-- WORK INSTRUCTIONS --
Leave the pictures out, and retype all of the material exactly as written.
begin
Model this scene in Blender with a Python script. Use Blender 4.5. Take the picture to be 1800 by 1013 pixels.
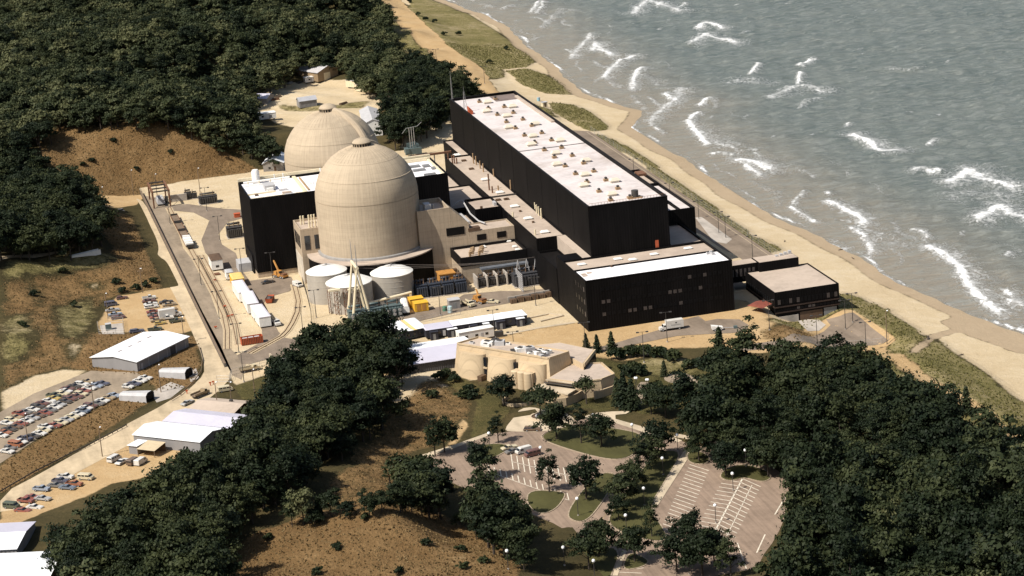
import bpy, bmesh, math, random
import numpy as np
from mathutils import Vector, Matrix
for o in list(bpy.data.objects): bpy.data.objects.remove(o)
SC = bpy.context.scene
COL = SC.collection
# ---------------------------------------------------------------- camera  (x = along the shore-normal, y = along the shore, z up)
TH, PITCH, ROLL = math.radians(12.87), math.radians(15.66), math.radians(-4.69)
fw = Vector((math.sin(TH) * math.cos(PITCH), math.cos(TH) * math.cos(PITCH), -math.sin(PITCH)))
rt0 = Vector((math.cos(TH), -math.sin(TH), 0)); up0 = rt0.cross(fw)
rt = rt0 * math.cos(ROLL) + up0 * math.sin(ROLL); up = up0 * math.cos(ROLL) - rt0 * math.sin(ROLL)
cd = bpy.data.cameras.new('camera'); cam = bpy.data.objects.new('camera', cd); COL.objects.link(cam)
m = Matrix((rt, up, -fw)).transposed().to_4x4(); m.translation = Vector((-209.86, -791.44, 231.0)); cam.matrix_world = m
cd.sensor_width = 36; cd.lens = 86.0; cd.clip_start = 1; cd.clip_end = 30000
SC.camera = cam
# ---------------------------------------------------------------- daylight
SUN_AZ = Vector((-0.93, -0.30, 0)).normalized(); SUN_EL = math.radians(51)
W = bpy.data.worlds.new('World'); SC.world = W; W.use_nodes = True
nt = W.node_tree; sky = nt.nodes.new('ShaderNodeTexSky'); sky.sky_type = 'NISHITA'; sky.sun_disc = False
sky.sun_elevation = SUN_EL; sky.sun_rotation = math.atan2(SUN_AZ.x, SUN_AZ.y); sky.air_density = 1.2; sky.dust_density = 2.0
bg = nt.nodes['Background']; bg.inputs[1].default_value = 0.072; nt.links.new(sky.outputs[0], bg.inputs[0])
sd = bpy.data.lights.new('sun', 'SUN'); sd.energy = 4.8; sd.angle = math.radians(0.53); sd.color = (1.0, 0.945, 0.845)
so = bpy.data.objects.new('sun', sd); COL.objects.link(so)
sdir = Vector((SUN_AZ.x * math.cos(SUN_EL), SUN_AZ.y * math.cos(SUN_EL), math.sin(SUN_EL)))
so.rotation_euler = (-sdir).to_track_quat('-Z', 'Y').to_euler(); so.location = sdir * 500
SC.view_settings.view_transform = 'Standard'; SC.view_settings.look = 'None'; SC.view_settings.gamma = 1.0
SC.view_settings.exposure = 0.42; SC.view_settings.use_curve_mapping = False
SC.render.engine = 'CYCLES'
try:
    SC.cycles.max_bounces = 5; SC.cycles.transparent_max_bounces = 6
except Exception: pass
# ---------------------------------------------------------------- materials
MATS = {}
def newmat(name):
    mt = bpy.data.materials.new(name); mt.use_nodes = True
    return mt, mt.node_tree, mt.node_tree.nodes['Principled BSDF']
def ramp(nt, fac, stops):
    r = nt.nodes.new('ShaderNodeValToRGB'); el = r.color_ramp.elements
    while len(el) < len(stops): el.new(0.5)
    for e, (p, c) in zip(el, stops): e.position = p; e.color = (*c, 1) if len(c) == 3 else c
    nt.links.new(fac, r.inputs[0]); return r.outputs[0]
def noise(nt, scale, detail=4, vec=None, rough=0.6, dist=0.0):
    n = nt.nodes.new('ShaderNodeTexNoise'); n.inputs['Scale'].default_value = scale
    n.inputs['Detail'].default_value = detail; n.inputs['Roughness'].default_value = rough; n.inputs['Distortion'].default_value = dist
    if vec is not None: nt.links.new(vec, n.inputs['Vector'])
    return n.outputs['Fac']
def pos(nt, scale=(1, 1, 1), obj=False):
    mp = nt.nodes.new('ShaderNodeMapping'); mp.inputs['Scale'].default_value = scale
    if obj: nt.links.new(nt.nodes.new('ShaderNodeTexCoord').outputs['Object'], mp.inputs['Vector'])
    else: nt.links.new(nt.nodes.new('ShaderNodeNewGeometry').outputs['Position'], mp.inputs['Vector'])
    return mp.outputs[0]
def mixc(nt, fac, a, b, mode='MIX'):
    x = nt.nodes.new('ShaderNodeMix'); x.data_type = 'RGBA'; x.blend_type = mode
    for s, v in ((0, fac), (6, a), (7, b)):
        if hasattr(v, 'is_output'): nt.links.new(v, x.inputs[s])
        elif s == 0: x.inputs[0].default_value = v
        else: x.inputs[s].default_value = (*v, 1)
    return x.outputs[2]
def mth(nt, op, a, b=None, clamp=False):
    x = nt.nodes.new('ShaderNodeMath'); x.operation = op; x.use_clamp = clamp
    for i, v in enumerate((a, b)):
        if v is None: continue
        if hasattr(v, 'is_output'): nt.links.new(v, x.inputs[i])
        else: x.inputs[i].default_value = v
    return x.outputs[0]
def bump(nt, bs, h, dist, strength=1.0):
    b = nt.nodes.new('ShaderNodeBump'); b.inputs['Distance'].default_value = dist; b.inputs['Strength'].default_value = strength
    nt.links.new(h, b.inputs['Height']); nt.links.new(b.outputs[0], bs.inputs['Normal'])
def mat(name, c, rough=0.7, var=0.12, scale=0.6, metal=0.0, bmp=0.0, stretch=(1, 1, 1), spec=0.4, wear=None):
    """plain weathered surface: two scales of noise round the base colour"""
    if name in MATS: return MATS[name]
    mt, nt, bs = newmat(name)
    v = pos(nt, stretch)
    n1 = noise(nt, scale, 5, v); n2 = noise(nt, scale * 7, 3, v)
    f = mth(nt, 'ADD', mth(nt, 'MULTIPLY', n1, 0.65), mth(nt, 'MULTIPLY', n2, 0.35))
    lo = tuple(x * (1 - 2.2 * var) for x in c); hi = tuple(min(1, x * (1 + 1.4 * var)) for x in c)
    col = ramp(nt, f, [(0.28, lo), (0.5, c), (0.72, hi)])
    if wear:
        w = ramp(nt, noise(nt, scale * 0.35, 6, v, 0.7), [(0.52, (0, 0, 0)), (0.68, (1, 1, 1))])
        col = mixc(nt, w, col, wear)
    nt.links.new(col, bs.inputs['Base Color'])
    bs.inputs['Roughness'].default_value = rough; bs.inputs['Metallic'].default_value = metal
    bs.inputs['Specular IOR Level'].default_value = spec
    if bmp: bump(nt, bs, n2, bmp)
    MATS[name] = mt; return mt
def ribbed(name, c, pitch=0.6, rough=0.5, axis='h', metal=0.0, depth=0.04, var=0.1, spec=0.4):
    """metal sheet with vertical ribs (axis h: ribs run up the wall, d: down a roof along x)"""
    if name in MATS: return MATS[name]
    mt, nt, bs = newmat(name)
    p = nt.nodes.new('ShaderNodeNewGeometry').outputs['Position']
    sp = nt.nodes.new('ShaderNodeSeparateXYZ'); nt.links.new(p, sp.inputs[0])
    s = mth(nt, 'ADD', sp.outputs[0], sp.outputs[1]) if axis == 'h' else sp.outputs[1 if axis == 'd' else 0]
    w = mth(nt, 'SINE', mth(nt, 'MULTIPLY', s, 2 * math.pi / pitch))
    n = noise(nt, 0.25, 5, pos(nt, (1, 1, 0.25)))
    col = ramp(nt, n, [(0.3, tuple(x * (1 - var) for x in c)), (0.7, tuple(min(1, x * (1 + var)) for x in c))])
    nt.links.new(col, bs.inputs['Base Color']); bs.inputs['Roughness'].default_value = rough; bs.inputs['Metallic'].default_value = metal
    bs.inputs['Specular IOR Level'].default_value = spec
    bump(nt, bs, w, depth); MATS[name] = mt; return mt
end
-- ANSWER TO THE EXERCISE --
Model this scene in Blender with a Python script. Use Blender 4.5. Take the picture to be 1800 by 1013 pixels.
import bpy, bmesh, math, random
import numpy as np
from mathutils import Vector, Matrix
for o in list(bpy.data.objects): bpy.data.objects.remove(o)
SC = bpy.context.scene
COL = SC.collection
# ---------------------------------------------------------------- camera  (x = along the shore-normal, y = along the shore, z up)
TH, PITCH, ROLL = math.radians(12.87), math.radians(15.66), math.radians(-4.69)
fw = Vector((math.sin(TH) * math.cos(PITCH), math.cos(TH) * math.cos(PITCH), -math.sin(PITCH)))
rt0 = Vector((math.cos(TH), -math.sin(TH), 0)); up0 = rt0.cross(fw)
rt = rt0 * math.cos(ROLL) + up0 * math.sin(ROLL); up = up0 * math.cos(ROLL) - rt0 * math.sin(ROLL)
cd = bpy.data.cameras.new('camera'); cam = bpy.data.objects.new('camera', cd); COL.objects.link(cam)
m = Matrix((rt, up, -fw)).transposed().to_4x4(); m.translation = Vector((-209.86, -791.44, 231.0)); cam.matrix_world = m
cd.sensor_width = 36; cd.lens = 86.0; cd.clip_start = 1; cd.clip_end = 30000
SC.camera = cam
# ---------------------------------------------------------------- daylight
SUN_AZ = Vector((-0.93, -0.30, 0)).normalized(); SUN_EL = math.radians(51)
W = bpy.data.worlds.new('World'); SC.world = W; W.use_nodes = True
nt = W.node_tree; sky = nt.nodes.new('ShaderNodeTexSky'); sky.sky_type = 'NISHITA'; sky.sun_disc = False
sky.sun_elevation = SUN_EL; sky.sun_rotation = math.atan2(SUN_AZ.x, SUN_AZ.y); sky.air_density = 1.2; sky.dust_density = 2.0
bg = nt.nodes['Background']; bg.inputs[1].default_value = 0.072; nt.links.new(sky.outputs[0], bg.inputs[0])
sd = bpy.data.lights.new('sun', 'SUN'); sd.energy = 4.8; sd.angle = math.radians(0.53); sd.color = (1.0, 0.945, 0.845)
so = bpy.data.objects.new('sun', sd); COL.objects.link(so)
sdir = Vector((SUN_AZ.x * math.cos(SUN_EL), SUN_AZ.y * math.cos(SUN_EL), math.sin(SUN_EL)))
so.rotation_euler = (-sdir).to_track_quat('-Z', 'Y').to_euler(); so.location = sdir * 500
SC.view_settings.view_transform = 'Standard'; SC.view_settings.look = 'None'; SC.view_settings.gamma = 1.0
SC.view_settings.exposure = 0.42; SC.view_settings.use_curve_mapping = False
SC.render.engine = 'CYCLES'
try:
    SC.cycles.max_bounces = 5; SC.cycles.transparent_max_bounces = 6
except Exception: pass
# ---------------------------------------------------------------- materials
MATS = {}
def newmat(name):
    mt = bpy.data.materials.new(name); mt.use_nodes = True
    return mt, mt.node_tree, mt.node_tree.nodes['Principled BSDF']
def ramp(nt, fac, stops):
    r = nt.nodes.new('ShaderNodeValToRGB'); el = r.color_ramp.elements
    while len(el) < len(stops): el.new(0.5)
    for e, (p, c) in zip(el, stops): e.position = p; e.color = (*c, 1) if len(c) == 3 else c
    nt.links.new(fac, r.inputs[0]); return r.outputs[0]
def noise(nt, scale, detail=4, vec=None, rough=0.6, dist=0.0):
    n = nt.nodes.new('ShaderNodeTexNoise'); n.inputs['Scale'].default_value = scale
    n.inputs['Detail'].default_value = detail; n.inputs['Roughness'].default_value = rough; n.inputs['Distortion'].default_value = dist
    if vec is not None: nt.links.new(vec, n.inputs['Vector'])
    return n.outputs['Fac']
def pos(nt, scale=(1, 1, 1), obj=False):
    mp = nt.nodes.new('ShaderNodeMapping'); mp.inputs['Scale'].default_value = scale
    if obj: nt.links.new(nt.nodes.new('ShaderNodeTexCoord').outputs['Object'], mp.inputs['Vector'])
    else: nt.links.new(nt.nodes.new('ShaderNodeNewGeometry').outputs['Position'], mp.inputs['Vector'])
    return mp.outputs[0]
def mixc(nt, fac, a, b, mode='MIX'):
    x = nt.nodes.new('ShaderNodeMix'); x.data_type = 'RGBA'; x.blend_type = mode
    for s, v in ((0, fac), (6, a), (7, b)):
        if hasattr(v, 'is_output'): nt.links.new(v, x.inputs[s])
        elif s == 0: x.inputs[0].default_value = v
        else: x.inputs[s].default_value = (*v, 1)
    return x.outputs[2]
def mth(nt, op, a, b=None, clamp=False):
    x = nt.nodes.new('ShaderNodeMath'); x.operation = op; x.use_clamp = clamp
    for i, v in enumerate((a, b)):
        if v is None: continue
        if hasattr(v, 'is_output'): nt.links.new(v, x.inputs[i])
        else: x.inputs[i].default_value = v
    return x.outputs[0]
def bump(nt, bs, h, dist, strength=1.0):
    b = nt.nodes.new('ShaderNodeBump'); b.inputs['Distance'].default_value = dist; b.inputs['Strength'].default_value = strength
    nt.links.new(h, b.inputs['Height']); nt.links.new(b.outputs[0], bs.inputs['Normal'])
def mat(name, c, rough=0.7, var=0.12, scale=0.6, metal=0.0, bmp=0.0, stretch=(1, 1, 1), spec=0.4, wear=None):
    """plain weathered surface: two scales of noise round the base colour"""
    if name in MATS: return MATS[name]
    mt, nt, bs = newmat(name)
    v = pos(nt, stretch)
    n1 = noise(nt, scale, 5, v); n2 = noise(nt, scale * 7, 3, v)
    f = mth(nt, 'ADD', mth(nt, 'MULTIPLY', n1, 0.65), mth(nt, 'MULTIPLY', n2, 0.35))
    lo = tuple(x * (1 - 2.2 * var) for x in c); hi = tuple(min(1, x * (1 + 1.4 * var)) for x in c)
    col = ramp(nt, f, [(0.28, lo), (0.5, c), (0.72, hi)])
    if wear:
        w = ramp(nt, noise(nt, scale * 0.35, 6, v, 0.7), [(0.52, (0, 0, 0)), (0.68, (1, 1, 1))])
        col = mixc(nt, w, col, wear)
    nt.links.new(col, bs.inputs['Base Color'])
    bs.inputs['Roughness'].default_value = rough; bs.inputs['Metallic'].default_value = metal
    bs.inputs['Specular IOR Level'].default_value = spec
    if bmp: bump(nt, bs, n2, bmp)
    MATS[name] = mt; return mt
def ribbed(name, c, pitch=0.6, rough=0.5, axis='h', metal=0.0, depth=0.04, var=0.1, spec=0.4):
    """metal sheet with vertical ribs (axis h: ribs run up the wall, d: down a roof along x)"""
    if name in MATS: return MATS[name]
    mt, nt, bs = newmat(name)
    p = nt.nodes.new('ShaderNodeNewGeometry').outputs['Position']
    sp = nt.nodes.new('ShaderNodeSeparateXYZ'); nt.links.new(p, sp.inputs[0])
    s = mth(nt, 'ADD', sp.outputs[0], sp.outputs[1]) if axis == 'h' else sp.outputs[1 if axis == 'd' else 0]
    w = mth(nt, 'SINE', mth(nt, 'MULTIPLY', s, 2 * math.pi / pitch))
    n = noise(nt, 0.25, 5, pos(nt, (1, 1, 0.25)))
    col = ramp(nt, n, [(0.3, tuple(x * (1 - var) for x in c)), (0.7, tuple(min(1, x * (1 + var)) for x in c))])
    nt.links.new(col, bs.inputs['Base Color']); bs.inputs['Roughness'].default_value = rough; bs.inputs['Metallic'].default_value = metal
    bs.inputs['Specular IOR Level'].default_value = spec
    bump(nt, bs, w, depth); MATS[name] = mt; return mt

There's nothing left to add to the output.